## TASK TO COMPLETE
Write the data out again in full, with no departure from the original.

## DATA SEGMENT
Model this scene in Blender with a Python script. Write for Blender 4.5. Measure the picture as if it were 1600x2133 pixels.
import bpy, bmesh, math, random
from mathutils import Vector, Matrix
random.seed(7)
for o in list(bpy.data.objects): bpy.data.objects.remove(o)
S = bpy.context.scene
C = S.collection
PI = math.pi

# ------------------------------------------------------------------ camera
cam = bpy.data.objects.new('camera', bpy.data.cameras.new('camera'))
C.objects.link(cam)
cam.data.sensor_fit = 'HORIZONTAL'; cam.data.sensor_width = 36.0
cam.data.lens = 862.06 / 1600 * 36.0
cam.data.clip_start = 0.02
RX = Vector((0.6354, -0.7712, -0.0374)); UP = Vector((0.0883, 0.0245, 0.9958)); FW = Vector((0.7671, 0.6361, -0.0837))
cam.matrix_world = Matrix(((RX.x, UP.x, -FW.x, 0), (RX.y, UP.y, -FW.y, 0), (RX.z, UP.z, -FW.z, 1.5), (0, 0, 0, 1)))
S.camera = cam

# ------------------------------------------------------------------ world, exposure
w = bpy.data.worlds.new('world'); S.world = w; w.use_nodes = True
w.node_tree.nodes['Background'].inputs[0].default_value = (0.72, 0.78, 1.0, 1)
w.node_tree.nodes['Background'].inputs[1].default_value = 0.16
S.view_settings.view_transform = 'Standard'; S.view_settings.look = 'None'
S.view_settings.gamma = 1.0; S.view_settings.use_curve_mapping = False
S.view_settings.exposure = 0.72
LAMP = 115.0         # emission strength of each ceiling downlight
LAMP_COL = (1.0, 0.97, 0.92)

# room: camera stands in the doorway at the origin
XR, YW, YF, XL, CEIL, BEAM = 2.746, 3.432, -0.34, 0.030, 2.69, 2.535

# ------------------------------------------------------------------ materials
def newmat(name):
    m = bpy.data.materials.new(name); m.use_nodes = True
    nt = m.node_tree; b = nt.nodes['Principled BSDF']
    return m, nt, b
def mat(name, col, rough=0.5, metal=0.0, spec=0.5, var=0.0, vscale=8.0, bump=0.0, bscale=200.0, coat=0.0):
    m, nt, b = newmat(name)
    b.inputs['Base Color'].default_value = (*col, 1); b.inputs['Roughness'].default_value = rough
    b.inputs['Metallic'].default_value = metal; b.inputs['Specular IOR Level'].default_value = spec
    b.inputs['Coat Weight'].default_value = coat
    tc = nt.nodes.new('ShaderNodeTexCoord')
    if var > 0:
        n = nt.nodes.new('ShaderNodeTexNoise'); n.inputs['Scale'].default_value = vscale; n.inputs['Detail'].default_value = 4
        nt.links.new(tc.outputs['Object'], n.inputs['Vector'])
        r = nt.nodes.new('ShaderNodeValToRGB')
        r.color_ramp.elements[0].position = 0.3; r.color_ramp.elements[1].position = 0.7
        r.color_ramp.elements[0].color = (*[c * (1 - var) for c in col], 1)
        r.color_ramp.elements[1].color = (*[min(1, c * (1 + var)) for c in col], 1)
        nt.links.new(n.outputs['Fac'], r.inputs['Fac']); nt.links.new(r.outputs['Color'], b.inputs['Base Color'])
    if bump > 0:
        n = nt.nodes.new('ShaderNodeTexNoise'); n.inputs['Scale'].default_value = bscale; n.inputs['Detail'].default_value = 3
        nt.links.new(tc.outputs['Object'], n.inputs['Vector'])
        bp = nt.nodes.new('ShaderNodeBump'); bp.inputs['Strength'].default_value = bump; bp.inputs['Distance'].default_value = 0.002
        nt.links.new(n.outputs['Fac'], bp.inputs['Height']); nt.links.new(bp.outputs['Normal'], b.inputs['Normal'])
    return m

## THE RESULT
Model this scene in Blender with a Python script. Write for Blender 4.5. Measure the picture as if it were 1600x2133 pixels.
import bpy, bmesh, math, random
from mathutils import Vector, Matrix
random.seed(7)
for o in list(bpy.data.objects): bpy.data.objects.remove(o)
S = bpy.context.scene
C = S.collection
PI = math.pi

# ------------------------------------------------------------------ camera
cam = bpy.data.objects.new('camera', bpy.data.cameras.new('camera'))
C.objects.link(cam)
cam.data.sensor_fit = 'HORIZONTAL'; cam.data.sensor_width = 36.0
cam.data.lens = 862.06 / 1600 * 36.0
cam.data.clip_start = 0.02
RX = Vector((0.6354, -0.7712, -0.0374)); UP = Vector((0.0883, 0.0245, 0.9958)); FW = Vector((0.7671, 0.6361, -0.0837))
cam.matrix_world = Matrix(((RX.x, UP.x, -FW.x, 0), (RX.y, UP.y, -FW.y, 0), (RX.z, UP.z, -FW.z, 1.5), (0, 0, 0, 1)))
S.camera = cam

# ------------------------------------------------------------------ world, exposure
w = bpy.data.worlds.new('world'); S.world = w; w.use_nodes = True
w.node_tree.nodes['Background'].inputs[0].default_value = (0.72, 0.78, 1.0, 1)
w.node_tree.nodes['Background'].inputs[1].default_value = 0.16
S.view_settings.view_transform = 'Standard'; S.view_settings.look = 'None'
S.view_settings.gamma = 1.0; S.view_settings.use_curve_mapping = False
S.view_settings.exposure = 0.72
LAMP = 115.0         # emission strength of each ceiling downlight
LAMP_COL = (1.0, 0.97, 0.92)

# room: camera stands in the doorway at the origin
XR, YW, YF, XL, CEIL, BEAM = 2.746, 3.432, -0.34, 0.030, 2.69, 2.535

# ------------------------------------------------------------------ materials
def newmat(name):
    m = bpy.data.materials.new(name); m.use_nodes = True
    nt = m.node_tree; b = nt.nodes['Principled BSDF']
    return m, nt, b
def mat(name, col, rough=0.5, metal=0.0, spec=0.5, var=0.0, vscale=8.0, bump=0.0, bscale=200.0, coat=0.0):
    m, nt, b = newmat(name)
    b.inputs['Base Color'].default_value = (*col, 1); b.inputs['Roughness'].default_value = rough
    b.inputs['Metallic'].default_value = metal; b.inputs['Specular IOR Level'].default_value = spec
    b.inputs['Coat Weight'].default_value = coat
    tc = nt.nodes.new('ShaderNodeTexCoord')
    if var > 0:
        n = nt.nodes.new('ShaderNodeTexNoise'); n.inputs['Scale'].default_value = vscale; n.inputs['Detail'].default_value = 4
        nt.links.new(tc.outputs['Object'], n.inputs['Vector'])
        r = nt.nodes.new('ShaderNodeValToRGB')
        r.color_ramp.elements[0].position = 0.3; r.color_ramp.elements[1].position = 0.7
        r.color_ramp.elements[0].color = (*[c * (1 - var) for c in col], 1)
        r.color_ramp.elements[1].color = (*[min(1, c * (1 + var)) for c in col], 1)
        nt.links.new(n.outputs['Fac'], r.inputs['Fac']); nt.links.new(r.outputs['Color'], b.inputs['Base Color'])
    if bump > 0:
        n = nt.nodes.new('ShaderNodeTexNoise'); n.inputs['Scale'].default_value = bscale; n.inputs['Detail'].default_value = 3
        nt.links.new(tc.outputs['Object'], n.inputs['Vector'])
        bp = nt.nodes.new('ShaderNodeBump'); bp.inputs['Strength'].default_value = bump; bp.inputs['Distance'].default_value = 0.002
        nt.links.new(n.outputs['Fac'], bp.inputs['Height']); nt.links.new(bp.outputs['Normal'], b.inputs['Normal'])
    return m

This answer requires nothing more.